Виктор Гюго. Это предупреждение.
Председатель. Это предупреждение пахнет кровью; вы переходите все границы и забываете вопрос о пересмотре конституции. Это уже не речь, а диатриба.
Виктор Гюго. Как! Мне даже запрещают ссылаться на историю!
Голос слева (обращаясь к председателю). Стоит вопрос о конституции и о судьбе республики, а вы не даете говорить!
Председатель. Вы убиваете живых и вызываете с того света мертвецов; это уже нельзя назвать обсуждением вопроса. (Долго не прекращающиеся крики. Одобрительный смех справа.)
Виктор Гюго. Как, господа, после того как я в весьма уважительной форме пытался пробудить в вас воспоминания о прошлом, после всего того, что я сказал об августейших женах, высокочтимых вдовах и невинных детях, после того как я воззвал к вашей памяти, мне не будет позволено в этих стенах, многое слышавших за последние дни, привлекать факты из истории, не для того, чтобы угрожать — заметьте себе это хорошенько, — а для того, чтобы предостерегать? Мне не будет позволено сказать, что реставрации начинаются триумфально, а кончаются трагически? Мне не будет позволено сказать, что реставрации начинаются с самообольщения и кончаются тем, что называют катастрофой; следовательно, мне нельзя будет также заметить, что если вы топнете ногой о роковую мостовую, в двух шагах от вас, в двух шагах от злополучного дворца Тюильри, к которому вы и теперь еще стремитесь, то вам явятся — на выбор — либо эшафот, увлекающий старую монархию в могилу, либо наемная карета, увозящая новых королей в изгнание! (Ропот справа. Возгласы «Браво! Браво!» слева.) Мне не будет позволено сказать все это! И это называют свободной дискуссией!

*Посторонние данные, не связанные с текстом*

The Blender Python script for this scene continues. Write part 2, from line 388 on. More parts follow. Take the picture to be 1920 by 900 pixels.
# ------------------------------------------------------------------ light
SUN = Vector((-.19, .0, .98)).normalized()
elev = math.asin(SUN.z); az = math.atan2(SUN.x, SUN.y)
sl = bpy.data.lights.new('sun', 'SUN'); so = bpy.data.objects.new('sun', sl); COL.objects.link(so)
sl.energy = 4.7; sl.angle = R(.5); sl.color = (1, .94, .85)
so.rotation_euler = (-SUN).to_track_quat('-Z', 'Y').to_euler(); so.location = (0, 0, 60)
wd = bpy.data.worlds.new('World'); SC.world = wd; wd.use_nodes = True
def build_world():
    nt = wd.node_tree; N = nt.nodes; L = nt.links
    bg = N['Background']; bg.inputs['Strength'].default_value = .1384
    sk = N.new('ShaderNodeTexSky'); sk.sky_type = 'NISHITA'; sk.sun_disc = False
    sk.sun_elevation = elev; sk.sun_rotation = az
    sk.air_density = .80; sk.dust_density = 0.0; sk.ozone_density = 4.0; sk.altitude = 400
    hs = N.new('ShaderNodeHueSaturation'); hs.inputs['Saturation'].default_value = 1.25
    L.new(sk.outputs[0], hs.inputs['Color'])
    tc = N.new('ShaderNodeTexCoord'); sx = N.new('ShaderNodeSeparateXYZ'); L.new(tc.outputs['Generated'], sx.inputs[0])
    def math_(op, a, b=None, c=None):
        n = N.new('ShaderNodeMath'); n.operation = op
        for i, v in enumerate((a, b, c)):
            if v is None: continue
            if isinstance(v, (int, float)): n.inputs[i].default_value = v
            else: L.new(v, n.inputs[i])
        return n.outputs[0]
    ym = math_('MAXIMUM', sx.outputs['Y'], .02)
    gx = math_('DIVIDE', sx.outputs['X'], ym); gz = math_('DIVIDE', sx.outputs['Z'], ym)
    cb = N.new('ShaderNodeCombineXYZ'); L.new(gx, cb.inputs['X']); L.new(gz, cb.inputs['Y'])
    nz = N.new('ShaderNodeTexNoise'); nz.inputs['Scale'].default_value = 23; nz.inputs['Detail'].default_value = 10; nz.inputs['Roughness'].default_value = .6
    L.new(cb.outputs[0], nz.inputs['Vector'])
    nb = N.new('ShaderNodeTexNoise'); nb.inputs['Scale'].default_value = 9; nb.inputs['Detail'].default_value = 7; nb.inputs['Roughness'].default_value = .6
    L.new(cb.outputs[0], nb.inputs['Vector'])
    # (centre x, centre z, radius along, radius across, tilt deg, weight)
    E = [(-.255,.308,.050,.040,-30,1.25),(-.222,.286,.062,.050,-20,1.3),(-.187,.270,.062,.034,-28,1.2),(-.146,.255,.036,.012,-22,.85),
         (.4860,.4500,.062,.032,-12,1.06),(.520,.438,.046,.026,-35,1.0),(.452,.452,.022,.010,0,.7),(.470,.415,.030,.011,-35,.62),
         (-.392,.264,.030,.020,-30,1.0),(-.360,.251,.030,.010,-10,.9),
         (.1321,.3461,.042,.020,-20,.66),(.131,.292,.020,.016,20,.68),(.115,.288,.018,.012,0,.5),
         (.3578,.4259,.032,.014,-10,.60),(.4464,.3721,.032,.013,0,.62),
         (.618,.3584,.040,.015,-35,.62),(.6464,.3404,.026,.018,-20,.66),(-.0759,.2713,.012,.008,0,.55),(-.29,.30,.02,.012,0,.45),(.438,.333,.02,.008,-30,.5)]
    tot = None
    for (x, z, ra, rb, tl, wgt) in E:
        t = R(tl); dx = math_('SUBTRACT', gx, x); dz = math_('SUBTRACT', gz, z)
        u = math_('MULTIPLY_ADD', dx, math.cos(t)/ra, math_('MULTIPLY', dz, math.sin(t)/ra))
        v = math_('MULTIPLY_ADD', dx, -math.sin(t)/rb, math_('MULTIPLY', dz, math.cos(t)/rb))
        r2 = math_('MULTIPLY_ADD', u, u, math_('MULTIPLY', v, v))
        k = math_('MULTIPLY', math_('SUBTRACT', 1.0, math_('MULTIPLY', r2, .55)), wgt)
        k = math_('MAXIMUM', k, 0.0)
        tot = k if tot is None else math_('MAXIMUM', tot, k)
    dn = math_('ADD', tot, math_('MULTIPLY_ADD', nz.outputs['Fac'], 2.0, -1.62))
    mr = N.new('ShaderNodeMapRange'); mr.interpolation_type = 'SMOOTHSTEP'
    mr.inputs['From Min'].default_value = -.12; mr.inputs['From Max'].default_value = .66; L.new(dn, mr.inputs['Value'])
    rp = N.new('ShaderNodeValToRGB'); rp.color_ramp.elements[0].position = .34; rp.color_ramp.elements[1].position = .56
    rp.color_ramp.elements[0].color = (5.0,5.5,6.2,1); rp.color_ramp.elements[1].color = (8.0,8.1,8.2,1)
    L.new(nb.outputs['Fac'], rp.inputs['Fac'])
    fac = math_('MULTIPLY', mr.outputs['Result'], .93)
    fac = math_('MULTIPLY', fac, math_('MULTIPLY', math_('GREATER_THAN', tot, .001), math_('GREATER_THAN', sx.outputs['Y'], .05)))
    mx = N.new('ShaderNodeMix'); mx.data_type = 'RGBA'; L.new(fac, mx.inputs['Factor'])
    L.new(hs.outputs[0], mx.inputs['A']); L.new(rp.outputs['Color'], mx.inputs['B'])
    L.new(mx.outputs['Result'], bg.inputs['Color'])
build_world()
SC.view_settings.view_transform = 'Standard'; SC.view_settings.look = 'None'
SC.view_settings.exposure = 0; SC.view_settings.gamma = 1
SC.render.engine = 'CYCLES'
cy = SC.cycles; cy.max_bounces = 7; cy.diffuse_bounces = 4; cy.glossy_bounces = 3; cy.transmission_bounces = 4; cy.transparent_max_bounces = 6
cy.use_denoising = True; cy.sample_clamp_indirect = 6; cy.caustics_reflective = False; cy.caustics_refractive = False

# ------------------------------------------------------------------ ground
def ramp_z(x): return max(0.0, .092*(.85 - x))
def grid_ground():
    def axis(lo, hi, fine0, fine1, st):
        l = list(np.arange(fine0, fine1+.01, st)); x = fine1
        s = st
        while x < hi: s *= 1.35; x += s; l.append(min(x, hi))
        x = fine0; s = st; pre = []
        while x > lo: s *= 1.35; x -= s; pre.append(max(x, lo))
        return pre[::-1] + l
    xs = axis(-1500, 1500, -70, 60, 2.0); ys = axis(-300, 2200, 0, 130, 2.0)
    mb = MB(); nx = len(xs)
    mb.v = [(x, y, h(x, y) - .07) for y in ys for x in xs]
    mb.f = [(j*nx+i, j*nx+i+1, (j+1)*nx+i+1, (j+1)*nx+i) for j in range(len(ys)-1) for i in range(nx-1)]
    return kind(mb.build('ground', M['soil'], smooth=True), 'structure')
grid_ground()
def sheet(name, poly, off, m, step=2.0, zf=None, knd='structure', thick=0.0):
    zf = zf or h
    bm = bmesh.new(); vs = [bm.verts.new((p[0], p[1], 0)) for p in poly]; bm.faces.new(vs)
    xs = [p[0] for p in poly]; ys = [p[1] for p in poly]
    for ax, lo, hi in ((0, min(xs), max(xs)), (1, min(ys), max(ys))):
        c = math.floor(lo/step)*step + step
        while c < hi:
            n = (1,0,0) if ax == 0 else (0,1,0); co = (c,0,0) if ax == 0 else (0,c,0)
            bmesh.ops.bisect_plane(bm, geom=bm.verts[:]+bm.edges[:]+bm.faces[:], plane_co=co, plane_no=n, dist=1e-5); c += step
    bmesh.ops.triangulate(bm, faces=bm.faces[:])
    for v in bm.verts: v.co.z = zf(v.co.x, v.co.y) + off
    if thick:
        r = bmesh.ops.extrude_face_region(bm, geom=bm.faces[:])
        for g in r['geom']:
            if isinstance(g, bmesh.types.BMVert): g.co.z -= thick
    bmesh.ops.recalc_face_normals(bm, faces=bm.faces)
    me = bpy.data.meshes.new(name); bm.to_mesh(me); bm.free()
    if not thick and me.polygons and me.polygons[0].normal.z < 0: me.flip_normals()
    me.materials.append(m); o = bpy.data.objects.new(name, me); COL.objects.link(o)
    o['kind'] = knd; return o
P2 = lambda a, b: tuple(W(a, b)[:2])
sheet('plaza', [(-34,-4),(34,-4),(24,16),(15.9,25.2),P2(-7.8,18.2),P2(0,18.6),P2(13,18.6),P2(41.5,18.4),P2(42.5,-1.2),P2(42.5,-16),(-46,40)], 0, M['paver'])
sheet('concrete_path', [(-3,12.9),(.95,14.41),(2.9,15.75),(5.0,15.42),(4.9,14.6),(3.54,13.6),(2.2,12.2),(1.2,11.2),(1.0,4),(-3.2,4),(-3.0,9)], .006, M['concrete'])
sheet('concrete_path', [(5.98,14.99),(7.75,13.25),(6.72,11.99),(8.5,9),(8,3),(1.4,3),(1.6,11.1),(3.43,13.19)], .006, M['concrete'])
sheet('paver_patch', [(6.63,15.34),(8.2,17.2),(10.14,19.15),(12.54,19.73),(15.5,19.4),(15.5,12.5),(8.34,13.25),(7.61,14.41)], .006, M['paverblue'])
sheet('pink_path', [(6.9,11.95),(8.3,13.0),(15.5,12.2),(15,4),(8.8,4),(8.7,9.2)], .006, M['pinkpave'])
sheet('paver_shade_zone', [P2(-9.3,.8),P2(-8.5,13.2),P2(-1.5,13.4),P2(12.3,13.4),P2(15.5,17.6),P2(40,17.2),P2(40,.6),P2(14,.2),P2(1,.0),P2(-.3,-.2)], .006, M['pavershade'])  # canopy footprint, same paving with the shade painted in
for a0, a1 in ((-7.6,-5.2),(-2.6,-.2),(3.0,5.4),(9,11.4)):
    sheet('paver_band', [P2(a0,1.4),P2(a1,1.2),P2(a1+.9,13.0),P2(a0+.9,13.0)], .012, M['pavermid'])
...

Г-н Эмиль де Жирарден. Свободной она была вчера!
Виктор Гюго. Я протестую! Вы хотите заглушить мой голос, но его все равно услышат. (Протесты справа.) Его услышат! Некоторые ловкие люди, находящиеся среди вас, а такие есть, я охотно это признаю…
Голос справа. Вы очень любезны!
Виктор Гюго. Некоторые ловкие люди, находящиеся среди вас в настоящий момент, считают себя сильными, потому что они опираются на коалицию перепуганных собственников. Странная точка опоры — страх! Но для злых умыслов и она годится. Вот что, господа, мне хочется сказать этим ловким людям: что бы вы ни стали делать, встревоженные собственники скоро успокоятся. Но по мере того как будет восстанавливаться доверие к республике, будет утрачиваться доверие к вам. Да, скоро собственникам станет ясно, что ныне, в девятнадцатом веке, после казни Людовика XVI…
Г-н де Монтебелло. Опять…
Виктор Гюго. После крушения Наполеона, изгнания Карла X, падения Луи-Филиппа, одним словом — после французской революции, то есть после полного, коренного, величайшего обновления и изменения принципов, верований, мнений, фактического положения вещей и соотношения сил, единственной надежной основой является республика, тогда как монархия является авантюрой. (Аплодисменты.)